» Stated exercise: In the listing that follows, the range to quote begins at the line that has "Write a Blender" and ends after the line that has "except Exception: pass"; quote it verbatim and add nothing.
——————————
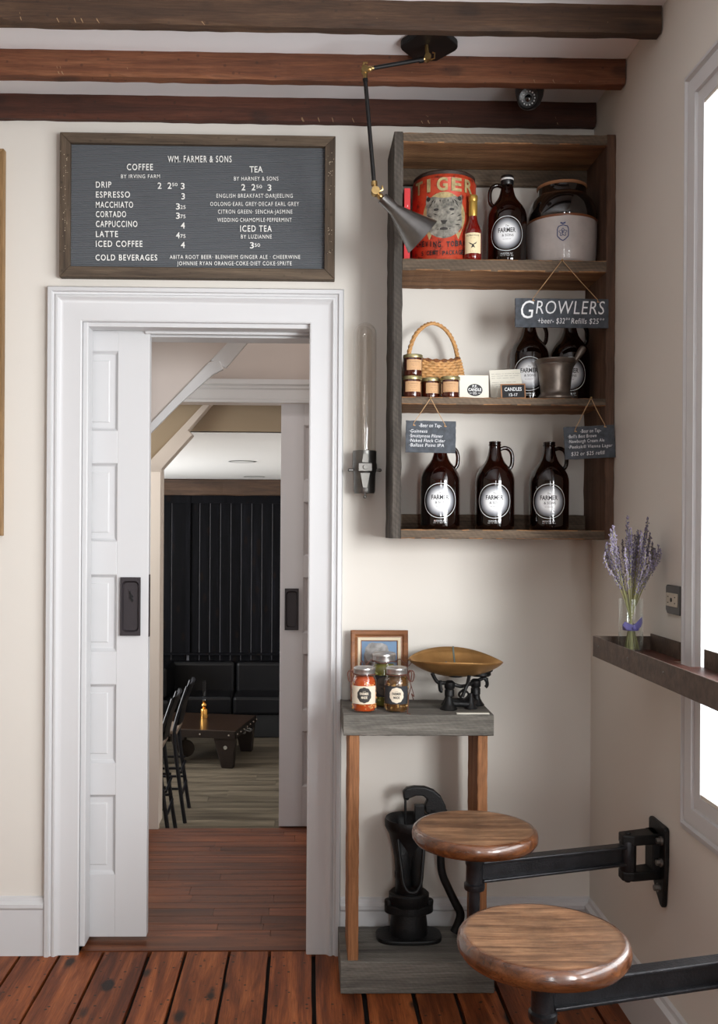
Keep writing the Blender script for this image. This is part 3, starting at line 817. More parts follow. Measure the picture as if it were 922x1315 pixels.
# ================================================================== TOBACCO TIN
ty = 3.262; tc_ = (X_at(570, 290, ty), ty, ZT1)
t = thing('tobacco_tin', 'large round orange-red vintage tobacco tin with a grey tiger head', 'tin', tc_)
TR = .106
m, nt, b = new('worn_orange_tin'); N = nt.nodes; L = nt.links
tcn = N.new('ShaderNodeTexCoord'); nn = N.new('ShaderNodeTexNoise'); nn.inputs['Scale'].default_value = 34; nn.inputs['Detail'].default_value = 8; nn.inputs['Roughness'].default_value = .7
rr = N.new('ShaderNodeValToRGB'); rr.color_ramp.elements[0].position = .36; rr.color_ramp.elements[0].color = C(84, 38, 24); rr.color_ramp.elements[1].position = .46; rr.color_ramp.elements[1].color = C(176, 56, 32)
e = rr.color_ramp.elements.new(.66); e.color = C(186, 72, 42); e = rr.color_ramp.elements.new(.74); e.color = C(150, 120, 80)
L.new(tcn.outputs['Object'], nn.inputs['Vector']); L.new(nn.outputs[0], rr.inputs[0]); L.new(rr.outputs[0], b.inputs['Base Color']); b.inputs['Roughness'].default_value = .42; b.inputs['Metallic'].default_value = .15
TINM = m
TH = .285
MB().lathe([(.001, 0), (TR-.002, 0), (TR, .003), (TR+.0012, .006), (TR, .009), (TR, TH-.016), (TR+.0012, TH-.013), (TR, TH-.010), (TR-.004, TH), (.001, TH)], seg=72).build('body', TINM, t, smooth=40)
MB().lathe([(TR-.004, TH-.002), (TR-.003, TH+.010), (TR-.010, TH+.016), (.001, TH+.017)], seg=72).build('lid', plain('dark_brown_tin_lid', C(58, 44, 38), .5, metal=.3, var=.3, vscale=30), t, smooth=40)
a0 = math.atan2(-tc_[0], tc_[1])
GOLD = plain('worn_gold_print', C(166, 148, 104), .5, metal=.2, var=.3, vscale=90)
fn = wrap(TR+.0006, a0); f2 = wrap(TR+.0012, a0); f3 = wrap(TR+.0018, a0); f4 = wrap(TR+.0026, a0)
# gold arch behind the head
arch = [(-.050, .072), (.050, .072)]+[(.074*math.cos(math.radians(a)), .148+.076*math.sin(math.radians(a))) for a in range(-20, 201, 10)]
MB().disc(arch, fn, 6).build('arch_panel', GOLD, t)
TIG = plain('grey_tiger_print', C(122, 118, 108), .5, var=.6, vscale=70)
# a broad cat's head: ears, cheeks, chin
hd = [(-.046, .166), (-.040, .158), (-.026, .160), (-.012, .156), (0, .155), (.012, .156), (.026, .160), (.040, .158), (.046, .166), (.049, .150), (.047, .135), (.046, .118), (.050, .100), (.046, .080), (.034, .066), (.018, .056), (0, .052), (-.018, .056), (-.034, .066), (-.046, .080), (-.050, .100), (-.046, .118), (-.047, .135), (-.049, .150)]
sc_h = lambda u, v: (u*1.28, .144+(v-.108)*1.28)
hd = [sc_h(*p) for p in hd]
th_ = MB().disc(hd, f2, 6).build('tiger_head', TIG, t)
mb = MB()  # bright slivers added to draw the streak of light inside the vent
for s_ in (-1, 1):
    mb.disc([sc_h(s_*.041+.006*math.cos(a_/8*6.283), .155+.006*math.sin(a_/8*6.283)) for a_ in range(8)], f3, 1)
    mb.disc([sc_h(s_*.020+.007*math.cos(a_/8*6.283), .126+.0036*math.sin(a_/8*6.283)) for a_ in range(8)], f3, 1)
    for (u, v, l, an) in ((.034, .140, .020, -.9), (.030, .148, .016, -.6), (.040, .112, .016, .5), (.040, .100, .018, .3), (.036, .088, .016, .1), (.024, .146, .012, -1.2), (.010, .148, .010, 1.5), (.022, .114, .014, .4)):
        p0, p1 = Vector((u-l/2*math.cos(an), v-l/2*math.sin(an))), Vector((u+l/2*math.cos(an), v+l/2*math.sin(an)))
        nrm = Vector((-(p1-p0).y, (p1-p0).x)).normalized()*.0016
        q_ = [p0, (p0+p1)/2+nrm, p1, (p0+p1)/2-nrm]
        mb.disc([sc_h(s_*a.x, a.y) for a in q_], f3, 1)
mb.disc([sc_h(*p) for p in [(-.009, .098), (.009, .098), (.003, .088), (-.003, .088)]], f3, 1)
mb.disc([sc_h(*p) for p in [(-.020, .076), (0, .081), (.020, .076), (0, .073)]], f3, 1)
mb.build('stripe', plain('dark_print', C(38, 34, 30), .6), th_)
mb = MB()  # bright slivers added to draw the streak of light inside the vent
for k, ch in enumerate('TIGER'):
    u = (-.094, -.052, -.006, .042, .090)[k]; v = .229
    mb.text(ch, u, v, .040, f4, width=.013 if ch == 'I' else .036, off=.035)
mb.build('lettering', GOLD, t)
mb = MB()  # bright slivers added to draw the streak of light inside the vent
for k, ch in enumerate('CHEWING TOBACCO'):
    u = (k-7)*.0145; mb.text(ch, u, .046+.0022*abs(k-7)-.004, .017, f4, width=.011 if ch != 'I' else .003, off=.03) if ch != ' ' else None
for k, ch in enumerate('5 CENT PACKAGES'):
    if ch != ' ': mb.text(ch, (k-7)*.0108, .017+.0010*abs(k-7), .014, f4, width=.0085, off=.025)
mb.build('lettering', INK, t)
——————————
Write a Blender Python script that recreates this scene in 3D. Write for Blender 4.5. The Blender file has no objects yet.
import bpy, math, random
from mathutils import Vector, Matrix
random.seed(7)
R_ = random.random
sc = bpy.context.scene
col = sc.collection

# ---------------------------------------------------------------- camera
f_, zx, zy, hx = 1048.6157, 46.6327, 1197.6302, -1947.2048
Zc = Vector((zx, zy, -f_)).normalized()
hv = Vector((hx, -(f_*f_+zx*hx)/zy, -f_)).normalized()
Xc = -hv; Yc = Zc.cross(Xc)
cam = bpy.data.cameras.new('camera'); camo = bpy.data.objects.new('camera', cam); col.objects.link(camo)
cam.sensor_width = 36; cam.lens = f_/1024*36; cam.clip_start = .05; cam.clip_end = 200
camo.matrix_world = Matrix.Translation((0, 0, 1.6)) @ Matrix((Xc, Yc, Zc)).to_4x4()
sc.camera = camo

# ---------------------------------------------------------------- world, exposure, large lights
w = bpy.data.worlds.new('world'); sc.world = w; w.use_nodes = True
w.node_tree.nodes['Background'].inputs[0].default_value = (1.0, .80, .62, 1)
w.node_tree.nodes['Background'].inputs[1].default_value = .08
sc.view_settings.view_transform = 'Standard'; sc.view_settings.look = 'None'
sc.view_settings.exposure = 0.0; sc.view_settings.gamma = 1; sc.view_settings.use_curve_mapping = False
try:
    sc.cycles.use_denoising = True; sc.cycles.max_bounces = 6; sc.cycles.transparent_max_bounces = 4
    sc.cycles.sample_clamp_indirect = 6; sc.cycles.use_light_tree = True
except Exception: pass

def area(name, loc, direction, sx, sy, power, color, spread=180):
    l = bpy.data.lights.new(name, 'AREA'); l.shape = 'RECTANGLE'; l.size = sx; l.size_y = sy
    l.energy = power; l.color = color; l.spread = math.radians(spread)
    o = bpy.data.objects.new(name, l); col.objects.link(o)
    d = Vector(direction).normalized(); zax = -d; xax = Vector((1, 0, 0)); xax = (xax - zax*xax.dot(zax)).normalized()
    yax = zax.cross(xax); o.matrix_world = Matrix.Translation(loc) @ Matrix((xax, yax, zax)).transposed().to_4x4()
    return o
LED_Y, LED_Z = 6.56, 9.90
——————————
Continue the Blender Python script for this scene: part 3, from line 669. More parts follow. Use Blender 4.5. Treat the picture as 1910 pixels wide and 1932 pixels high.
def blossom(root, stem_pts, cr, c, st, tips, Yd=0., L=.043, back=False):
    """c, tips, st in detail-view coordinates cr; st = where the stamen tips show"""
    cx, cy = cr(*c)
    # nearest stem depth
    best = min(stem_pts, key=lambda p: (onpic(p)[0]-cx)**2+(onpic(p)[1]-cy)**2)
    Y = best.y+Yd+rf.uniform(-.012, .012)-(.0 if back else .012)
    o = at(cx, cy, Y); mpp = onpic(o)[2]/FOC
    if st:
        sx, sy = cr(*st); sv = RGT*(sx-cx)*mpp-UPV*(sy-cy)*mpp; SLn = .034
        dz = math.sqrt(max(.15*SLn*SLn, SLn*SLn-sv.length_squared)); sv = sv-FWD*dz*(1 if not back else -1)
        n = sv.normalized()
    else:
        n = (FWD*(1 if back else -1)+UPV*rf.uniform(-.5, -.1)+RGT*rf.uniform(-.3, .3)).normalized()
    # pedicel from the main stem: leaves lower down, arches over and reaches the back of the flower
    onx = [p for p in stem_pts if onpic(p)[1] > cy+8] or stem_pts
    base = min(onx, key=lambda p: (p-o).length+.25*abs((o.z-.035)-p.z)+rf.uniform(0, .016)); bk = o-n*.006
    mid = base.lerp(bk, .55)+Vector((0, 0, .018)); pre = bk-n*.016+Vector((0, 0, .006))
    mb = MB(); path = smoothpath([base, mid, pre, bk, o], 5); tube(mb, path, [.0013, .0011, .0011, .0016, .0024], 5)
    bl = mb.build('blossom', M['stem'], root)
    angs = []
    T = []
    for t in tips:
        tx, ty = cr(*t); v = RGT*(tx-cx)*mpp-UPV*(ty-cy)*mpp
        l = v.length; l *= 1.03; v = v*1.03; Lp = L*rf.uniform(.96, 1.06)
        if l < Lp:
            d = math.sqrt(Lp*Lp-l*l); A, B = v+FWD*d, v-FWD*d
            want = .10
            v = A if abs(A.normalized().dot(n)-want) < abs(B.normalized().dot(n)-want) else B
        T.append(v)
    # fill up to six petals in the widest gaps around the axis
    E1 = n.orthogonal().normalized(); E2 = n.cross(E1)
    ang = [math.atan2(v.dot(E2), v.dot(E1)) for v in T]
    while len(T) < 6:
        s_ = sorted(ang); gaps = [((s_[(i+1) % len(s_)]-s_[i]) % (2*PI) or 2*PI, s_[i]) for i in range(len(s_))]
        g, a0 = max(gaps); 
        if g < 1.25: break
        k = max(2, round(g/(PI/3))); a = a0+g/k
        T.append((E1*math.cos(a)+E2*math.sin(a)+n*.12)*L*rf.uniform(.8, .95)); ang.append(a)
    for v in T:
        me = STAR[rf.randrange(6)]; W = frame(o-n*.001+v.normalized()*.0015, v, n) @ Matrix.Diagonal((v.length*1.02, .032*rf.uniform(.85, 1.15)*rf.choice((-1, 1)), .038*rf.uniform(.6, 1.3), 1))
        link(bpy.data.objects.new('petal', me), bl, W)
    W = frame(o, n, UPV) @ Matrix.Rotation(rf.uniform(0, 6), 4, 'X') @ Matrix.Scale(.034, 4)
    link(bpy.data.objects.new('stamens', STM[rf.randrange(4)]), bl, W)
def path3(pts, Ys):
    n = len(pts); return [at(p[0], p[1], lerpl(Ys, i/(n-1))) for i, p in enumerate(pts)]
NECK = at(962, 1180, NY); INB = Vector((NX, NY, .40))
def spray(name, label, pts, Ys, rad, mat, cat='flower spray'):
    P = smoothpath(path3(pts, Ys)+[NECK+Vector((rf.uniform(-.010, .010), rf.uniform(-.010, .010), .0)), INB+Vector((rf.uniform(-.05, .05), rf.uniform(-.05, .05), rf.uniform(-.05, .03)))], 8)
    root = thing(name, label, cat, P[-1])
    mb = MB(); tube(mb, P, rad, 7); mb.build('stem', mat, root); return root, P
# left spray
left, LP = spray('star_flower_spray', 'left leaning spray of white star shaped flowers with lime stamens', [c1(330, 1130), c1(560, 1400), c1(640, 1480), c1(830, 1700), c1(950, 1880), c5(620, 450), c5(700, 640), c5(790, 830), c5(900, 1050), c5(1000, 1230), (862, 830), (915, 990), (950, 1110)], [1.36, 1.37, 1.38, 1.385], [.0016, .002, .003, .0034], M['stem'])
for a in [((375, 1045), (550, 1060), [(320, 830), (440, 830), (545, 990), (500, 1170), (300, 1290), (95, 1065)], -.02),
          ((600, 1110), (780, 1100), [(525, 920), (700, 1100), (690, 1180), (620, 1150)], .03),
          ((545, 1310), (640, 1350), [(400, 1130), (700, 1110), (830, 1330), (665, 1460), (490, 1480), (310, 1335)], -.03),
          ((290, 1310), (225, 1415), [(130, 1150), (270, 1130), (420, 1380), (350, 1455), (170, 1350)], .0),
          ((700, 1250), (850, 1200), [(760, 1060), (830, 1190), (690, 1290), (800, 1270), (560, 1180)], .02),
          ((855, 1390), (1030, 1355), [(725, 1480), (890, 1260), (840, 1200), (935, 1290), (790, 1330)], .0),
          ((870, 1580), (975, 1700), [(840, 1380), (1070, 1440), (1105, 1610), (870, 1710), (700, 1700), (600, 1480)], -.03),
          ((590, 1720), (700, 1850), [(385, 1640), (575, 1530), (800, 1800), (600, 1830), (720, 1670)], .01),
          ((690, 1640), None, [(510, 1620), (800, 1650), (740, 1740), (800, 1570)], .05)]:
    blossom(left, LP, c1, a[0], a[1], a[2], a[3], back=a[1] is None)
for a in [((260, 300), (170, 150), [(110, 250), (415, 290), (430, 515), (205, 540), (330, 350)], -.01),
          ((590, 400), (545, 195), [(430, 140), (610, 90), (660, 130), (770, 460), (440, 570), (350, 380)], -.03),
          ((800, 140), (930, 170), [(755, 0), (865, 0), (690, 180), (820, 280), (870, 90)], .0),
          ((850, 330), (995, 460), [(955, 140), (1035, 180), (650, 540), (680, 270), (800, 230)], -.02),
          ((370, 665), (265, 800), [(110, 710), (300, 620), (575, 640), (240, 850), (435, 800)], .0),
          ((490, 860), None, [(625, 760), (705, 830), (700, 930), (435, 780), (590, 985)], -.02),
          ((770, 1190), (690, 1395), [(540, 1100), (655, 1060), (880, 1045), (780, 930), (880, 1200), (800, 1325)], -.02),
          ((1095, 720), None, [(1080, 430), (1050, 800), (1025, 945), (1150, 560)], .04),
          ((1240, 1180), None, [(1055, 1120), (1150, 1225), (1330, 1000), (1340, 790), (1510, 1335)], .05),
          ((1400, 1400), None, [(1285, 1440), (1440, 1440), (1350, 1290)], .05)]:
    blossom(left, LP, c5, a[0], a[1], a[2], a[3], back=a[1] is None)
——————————
» Task result:
Write a Blender Python script that recreates this scene in 3D. Write for Blender 4.5. The Blender file has no objects yet.
import bpy, math, random
from mathutils import Vector, Matrix
random.seed(7)
R_ = random.random
sc = bpy.context.scene
col = sc.collection

# ---------------------------------------------------------------- camera
f_, zx, zy, hx = 1048.6157, 46.6327, 1197.6302, -1947.2048
Zc = Vector((zx, zy, -f_)).normalized()
hv = Vector((hx, -(f_*f_+zx*hx)/zy, -f_)).normalized()
Xc = -hv; Yc = Zc.cross(Xc)
cam = bpy.data.cameras.new('camera'); camo = bpy.data.objects.new('camera', cam); col.objects.link(camo)
cam.sensor_width = 36; cam.lens = f_/1024*36; cam.clip_start = .05; cam.clip_end = 200
camo.matrix_world = Matrix.Translation((0, 0, 1.6)) @ Matrix((Xc, Yc, Zc)).to_4x4()
sc.camera = camo

# ---------------------------------------------------------------- world, exposure, large lights
w = bpy.data.worlds.new('world'); sc.world = w; w.use_nodes = True
w.node_tree.nodes['Background'].inputs[0].default_value = (1.0, .80, .62, 1)
w.node_tree.nodes['Background'].inputs[1].default_value = .08
sc.view_settings.view_transform = 'Standard'; sc.view_settings.look = 'None'
sc.view_settings.exposure = 0.0; sc.view_settings.gamma = 1; sc.view_settings.use_curve_mapping = False
try:
    sc.cycles.use_denoising = True; sc.cycles.max_bounces = 6; sc.cycles.transparent_max_bounces = 4
    sc.cycles.sample_clamp_indirect = 6; sc.cycles.use_light_tree = True
except Exception: pass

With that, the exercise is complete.